In her analysis of the trend, TikToker @meeandminnie explains that the “hot cheeto girl” aesthetic is one that originated in Black and brown communities and that the trend “demonizes” the style.

What’s more, the TikToker says that saying one is “retired” from wearing a “clean face, slicked back hair, glossed lips with gold jewelry” makes the statement that the look is wrong, unattractive, or out of style.

“This trend of white women shedding themselves of this aesthetic will do nothing but further demonize the women in communities of color who continue to wear it,” @meeandminnie says.

TikToker Jordan Simone made a video about the “hot cheeto girl” trend as well. In it, she says that white women are making a “caricature of Black and Latina women”—and that white gay men are guilty of doing so, as well.

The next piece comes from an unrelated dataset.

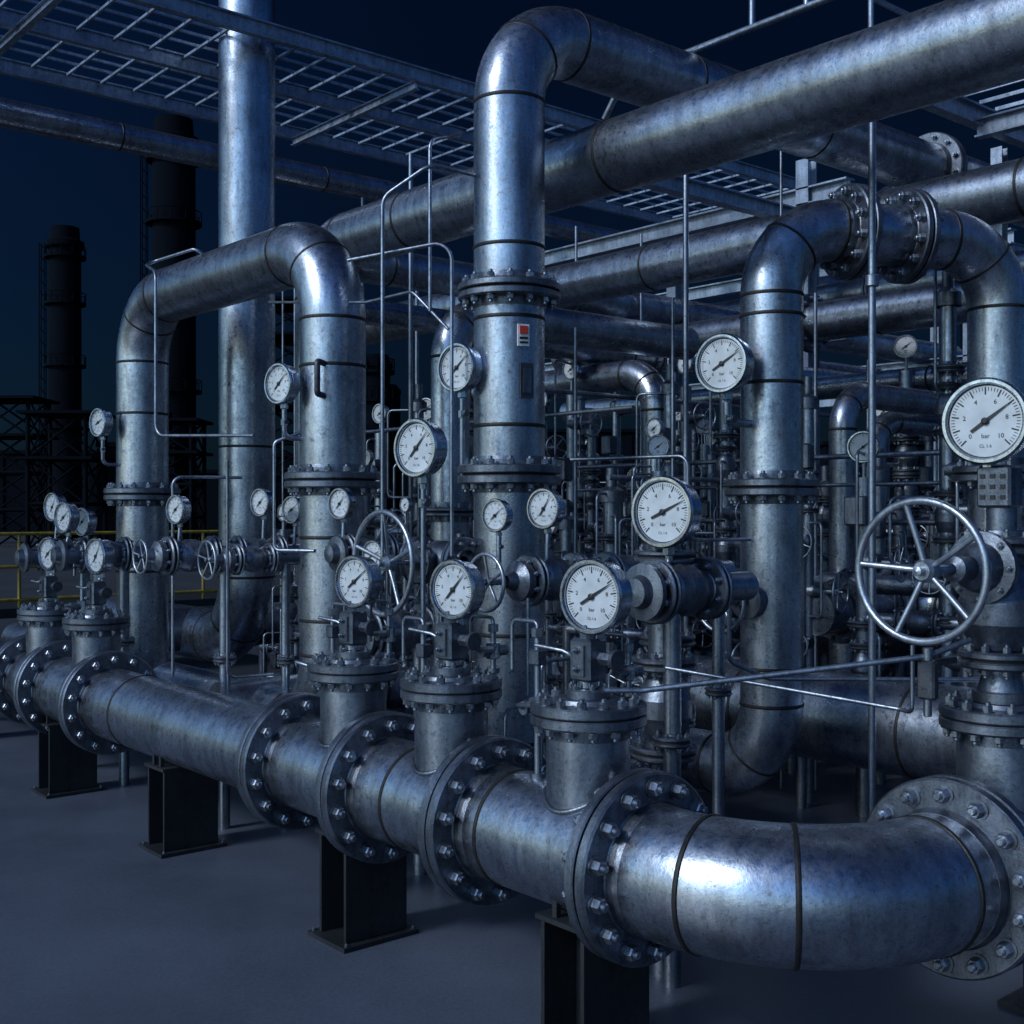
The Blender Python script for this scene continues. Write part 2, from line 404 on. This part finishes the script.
# ------------------------------------------------------------ arch 3
A0=V((3.15,-.66,0)); A1=V((5.0,-1.45,0)); dA=(A1-A0).normalized()
b=B()
pipe(b,[(3.15,5.5,.66),(3.15,-.66,.66),(3.15,-.66,4.72),(5.0,-1.45,4.72),(5.0,-1.45,.4)],.23,.52,'galv',56)
flange(b,(3.15,-.66,2.78),(0,0,1),.23,.345,.055,14,.028,.06)
for z in(1.45,3.55,4.05): weld(b,(3.15,-.66,z),(0,0,1),.23)
for s in(.66,1.16):
    flange(b,A0+dA*s+V((0,0,4.72)),dA,.23,.36,.05,12,.034,.05)
flange(b,(5.0,-1.45,2.9),(0,0,1),.23,.345,.055,12,.028,.06)
b.obj('pipe_arch')
b=B(); sweep(b,[V((2.92,-1.66,0)),V((2.92,-1.66,5.6))],.025,'thin',12); box(b,(2.92,-1.66,.015),(.2,.2,.022),'strut'); 
cyl(b,(2.92,-1.66,4.1),(0,0,1),.045,.08,'bolt',12); b.obj('support_post')

# ------------------------------------------------------------ long horizontal pipes
def hpipe(pts,r,bend=.4,mat='galv',welds=(),fl=(),name='horizontal_pipe',seg=40):
    b=B(); pipe(b,pts,r,bend,mat,seg)
    P0=V(pts[0]);d=(V(pts[1])-P0).normalized()
    for s in welds: weld(b,P0+d*s,d,r)
    for s in fl: flange(b,P0+d*s,d,r,r*1.5,max(.03,r*.18),12,r*.11,r*.3,seg=36)
    return b.obj(name)
hpipe([(4.3,-4.5,.92),(4.3,9.5,.92)],.37,welds=(2.2,3.3,4.9,7,9.5),fl=(6.15,))
hpipe([(5.6,-6,5.28),(5.6,9,5.28)],.25,welds=(2,4.6,6.5,8.8,10.5))
hpipe([(1.9,4.6,5.25),(15,4.6,5.25)],.2,welds=(1.4,3.6,6),fl=(8.2,),mat='galv')
hpipe([(-8,8.7,7.38),(22,8.7,7.38)],.17,welds=(6,10,13,16),mat='galv')
hpipe([(6.6,-5,1.35),(6.6,8,1.35)],.24,welds=(3,5,7),fl=(5.6,8),mat='galv')
hpipe([(7.6,-4,.8),(7.6,9,.8)],.3,welds=(3,5,7),fl=(4.6,),mat='galv2')
hpipe([(7.2,-3,4.72),(7.2,6,4.72)],.22,welds=(2,4),fl=(2.8,4.9),mat='galv')
hpipe([(8.2,-3,4.1),(8.2,7,4.1)],.14,welds=(2,4),fl=(3.2,),mat='galv')
hpipe([(3.6,3.2,4.35),(12,3.2,4.35)],.13,welds=(2,4),fl=(2.4,),mat='galv')
hpipe([(3.2,5.4,4.9),(16,5.4,4.9)],.15,welds=(2,4),mat='galv')
hpipe([(9.0,8,6.3),(9.0,-4,6.3)],.2,welds=(4,7),fl=(6,),mat='galv2')
hpipe([(10.2,8,5.6),(10.2,-4,5.6)],.2,welds=(4,7),fl=(5,),mat='galv2')
hpipe([(5.9,.6,.3),(5.9,.6,3.75),(9.6,.6,3.75),(9.6,.6,.3)],.13,.35,'galv',name='pipe_arch',seg=32)
hpipe([(6.9,.9,.3),(6.9,.9,3.55),(10.6,.9,3.55),(10.6,.9,.3)],.12,.35,'galv',name='pipe_arch',seg=32)
hpipe([(5.1,2.3,.3),(5.1,2.3,4.05),(5.1,5.6,4.05),(5.1,5.6,.3)],.16,.4,'galv',name='pipe_arch',seg=32,fl=(2.4,))
hpipe([(2.3,2.15,.3),(2.3,2.15,4.35),(5.4,2.15,4.35)],.17,.4,'galv',name='riser_pipe',seg=32,fl=(2.3,))
hpipe([(6.0,5.2,0.3),(6.0,5.2,5.2)],.11,.4,'galv2',name='riser_pipe',seg=24,fl=(2.3,3.6))
hpipe([(4.9,.2,1.7),(6.4,.2,1.7),(6.4,-2.2,1.7)],.2,.4,'galv',name='pipe_elbow',seg=32,fl=(.4,))
hpipe([(1.9,1.2,.62),(1.9,9,.62)],.24,welds=(1.5,3.4),mat='galv2')
hpipe([(2.6,-.1,.5),(2.6,2.8,.5)],.16,welds=(1.5,),mat='galv2')
hpipe([(.6,3.15,.95),(4,3.15,.95)],.21,welds=(.8,1.6),mat='galv2')
hpipe([(1.3,6.8,1.25),(6,6.8,1.25)],.25,welds=(.8,1.6),mat='galv2')
hpipe([(5.4,-4,1.95),(5.4,5,1.95)],.09,welds=(3,5),fl=(2.6,4.2),mat='galv',seg=24)

# ------------------------------------------------------------ gauge valve blocks on the tees
def teetop(x,y,gR,gz):
    b=B(); z=1.62+.07
    cyl(b,(x,y,z),(0,0,1),.11,.05,'flange',24)
    for k in range(6):
        t=k*math.pi/3; hexbolt(b,(x+.085*math.cos(t),y+.085*math.sin(t),z+.05),(0,0,1),.014)
    cyl(b,(x,y,z+.05),(0,0,1),.055,.05,'chrome',16)
    box(b,(x,y,z+.19),(.13,.14,.21),'flange',bev=.014)
    box(b,(x-.071,y,z+.19),(.012,.09,.15),'galv2')
    hexbolt(b,(x-.077,y,z+.24),(-1,0,0),.016); hexbolt(b,(x-.077,y,z+.15),(-1,0,0),.016)
    cyl(b,(x,y,z+.29),(0,0,1),.04,.07,'chrome',6,smooth=False)
    sweep(b,[V((x,y+.06,z+.2)),V((x,y+.13,z+.2))],.018,'bolt',8)
    sweep(b,[V((x,y+.12,z+.2)),V((x-.02,y+.16,z+.22)),V((x-.05,y+.33,z+.235))],.011,'thin',8)
    cyl(b,(x+.02,y-.06,z+.2),(0,-1,0),.034,.1,'bolt',6,smooth=False)
    cyl(b,(x+.02,y-.16,z+.2),(0,-1,0),.05,.025,'dark',14)
    return b.obj('gauge_valve_block')
for (x,y),R,z in zip(TEES[:5],(.178,.162,.158,.155,.155),(2.19,2.17,2.17,2.21,2.2)):
    gauge((x-.03,y-.05,z),R,[(x,y,1.62+.07+.30)],tr=.026)
    teetop(x,y,R,z)
def smallvalve(x,y,z0,z1,lever=1,s=1.0):
    b=B()
    cyl(b,(x,y,z0),(0,0,1),.04*s,.03,'flange',16); sweep(b,[V((x,y,z0)),V((x,y,z1))],.018*s,'thin',10)
    m=(z0+z1)/2
    cyl(b,(x,y,m-.05*s),(0,0,1),.045*s,.1*s,'chrome',6,smooth=False)
    lathe(b,(x,y,m),(1,0,0),[(.0,-.1*s),(.035*s,-.1*s),(.035*s,.1*s),(0,.1*s)],'bolt',12)
    sweep(b,[V((x-.1*s,y,m)),V((x-.13*s,y,m+.02)),V((x-.15*s,y-.2*s*lever,m+.04))],.012*s,'thin',8)
    cyl(b,(x,y,z1-.02),(0,0,1),.032*s,.05*s,'bolt',6,smooth=False)
    box(b,(x,y,z1-.12),(.07*s,.07*s,.08*s),'flange',bev=.008)
    tube(b,[(x,y,z1),(x,y,z1+.06),(x,y+.2*lever,z1+.06),(x,y+.2*lever,z1-.2)],.011*s,'thin',.04,8)
    return b.obj('needle_valve')
smallvalve(-.02,-1.62,1.24,1.98,1); smallvalve(.02,-.58,1.24,1.92,1); smallvalve(.05,.45,1.22,1.95,-1)
smallvalve(.15,-.04,1.7,1.98,1,.9); smallvalve(.18,-1.02,1.7,1.95,1,.9); smallvalve(.1,4.6,1.24,2.0,-1,1.2); smallvalve(.1,4.9,1.24,2.2,1,1.2)
smallvalve(.19,-2.06,1.69,1.93,1,.8); smallvalve(.17,.30,1.69,2.0,1,.9); smallvalve(.17,-.75,1.69,2.02,1,.9)

gauge((.55,5.68,3.5),.14,[lambda p:p-V((0,0,.22)),lambda p:V((1.0,5.64,p.z-.22))],tr=.018)
gauge((.58,2.1,3.60),.155,[lambda p:p-V((0,0,.2)),lambda p:V((1.0,2.0,p.z-.2))],tr=.02)
gauge((1.00,.38,3.60),.165,[lambda p:p-V((0,0,.55)),lambda p:V((1.37,.4,p.z-.55))],tr=.02)
gauge((2.60,-.64,3.66),.205,[lambda p:p-V((0,0,.12)),lambda p:V((3.15,-.62,p.z-.12))],tr=.03)
gauge((.31,-.10,3.0),.178,[(.38,-.08,1.1)],tr=.018)
b=B(); tube(b,[(.80,1.80,3.5),(.70,1.72,3.5),(.70,1.72,3.75),(.80,1.80,3.75)],.024,'dark',.03); b.obj('pipe_bracket')
b=B(); tube(b,[(.76,1.86,2.3),(.6,2.2,2.3),(.6,2.2,3.15),(.82,2.05,3.25)],.014,'thin',.05); b.obj('instrument_tube')

# ------------------------------------------------------------ right valve station
X,Y=1.42,-3.34
b=B()
cyl(b,(X,Y,1.69),(0,0,1),.13,.06,'flange',28)
lathe(b,(X,Y,1.75),(0,0,1),[(.11,0),(.09,.08),(.09,.16),(.14,.2),(.2,.32),(.2,.42),(.14,.54),(.11,.6),(.11,.66)],'flange',28)
flange(b,(X,Y,1.98-.08),(0,0,1),.1,.2,.035,10,.02,.03,seg=32)
flange(b,(X,Y,2.44),(0,0,1),.1,.2,.035,10,.02,.03,seg=32)
box(b,(X,Y,2.2),(.24,.24,.2),'flange',bev=.03)
zc=2.34
lathe(b,(X-.08,Y,zc),(-1,0,0),[(.13,0),(.13,.08),(.17,.08),(.17,.12),(.12,.13),(.1,.2),(.06,.24),(.06,.36),(.026,.38)],'flange',24)
for k in range(8):
    t=k*math.pi/4; hexbolt(b,(X-.2,Y+.145*math.cos(t),zc+.145*math.sin(t)),(-1,0,0),.015)
sweep(b,[V((X-.3,Y,zc)),V((.72,Y,zc))],.025,'chrome',12)
handwheel(b,(.70,Y,zc),(-1,0,0),.31,.018,5,.55,.15)
cyl(b,(X+.1,Y,zc),(1,0,0),.12,.25,'flange',20)
cyl(b,(X,Y,2.5),(0,0,1),.07,.14,'galv2',20)
b.obj('handwheel_valve')
b=B(); box(b,(X-.02,Y-.0,2.72),(.13,.17,.2),'flange',bev=.012)
for i in range(3):
    for j in range(3): box(b,(X-.087,Y-.05+j*.05,2.67+i*.05),(.006,.025,.02),'ink')
b.obj('instrument_box')
gauge((X-.12,Y+.02,3.03),.197,[(X-.03,Y+.02,2.8)],tr=.03)
b=B(); box(b,(1.0,-3.2,1.82),(.05,.09,.18),'dark',bev=.01); cyl(b,(1.0,-3.2,1.73),(0,0,-1),.02,.08,'bolt',8); cyl(b,(1.0,-3.2,1.91),(0,0,1),.025,.06,'bolt',8);
box(b,(1.1,-3.22,1.9),(.2,.03,.03),'dark'); b.obj('limit_switch')
b=B(); tube(b,[(.0,-2.08,1.74),(.14,-2.2,1.74),(1.0,-3.2,1.93),(1.2,-3.3,2.0)],.014,'thin',.05); b.obj('instrument_tube')
b=B(); tube(b,[(.8,-1.75,1.75),(1.25,-2.9,1.62),(1.2,-3.0,1.62),(1.2,-3.0,1.95)],.011,'thin',.04); b.obj('instrument_tube')
b=B(); tube(b,[(2.7,-.75,2.15),(2.55,-.75,2.1),(2.55,-.75,1.55),(2.8,-.9,1.42),(3.9,-1.9,1.42)],.016,'thin',.08); b.obj('instrument_tube')

b=B()
lathe(b,(2.94,-.66,1.96),(-1,0,0),[(.12,-.1),(.12,.05),(.14,.06),(.14,.1),(.05,.12),(.05,.2),(.03,.2),(.03,.36)],'flange',24)
handwheel(b,(2.56,-.66,1.96),(-1,0,0),.21,.015,5,.2); b.obj('handwheel_valve')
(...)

In an interview with the Daily Dot, Simone said that historically there have been consequences for women of color who dress in the aesthetic in question, like being denied jobs, considered unprofessional, and stereotyped as “ghetto.”

“These stereotypes still plague a lot of us, and it’s exacerbated when white girls adopt this caricature of us because it’s inauthentic,” Simone told the Daily Dot in an email. “It’s an act.”

To Simone’s point, TikToker @_.cha.nel said in her video about the trend that white women “return” to their whiteness (or stop dressing like a “hot cheeto girl”) when it’s time to “get big girl jobs.”

Why it matters

This is certainly not the first time Black and Latina women have pointed out that white women attempt to look like them and/or use a Blaccent.

In her video about the “hot cheetos girl” trend, TikToker @sallistarr says that white women have been “[cosplaying]” as women of color for years when they want to feel “different.” However, all they do is play into “harmful stereotypes,” @sallistarr says.

“[And then white women] ‘grow out of it’ and go back to Lululemon and dating Chad in DPhi,” @sallistarr wrote in her TikTok’s overlay text. “Y’all always acted like [women of color] were crazy [for calling it out].”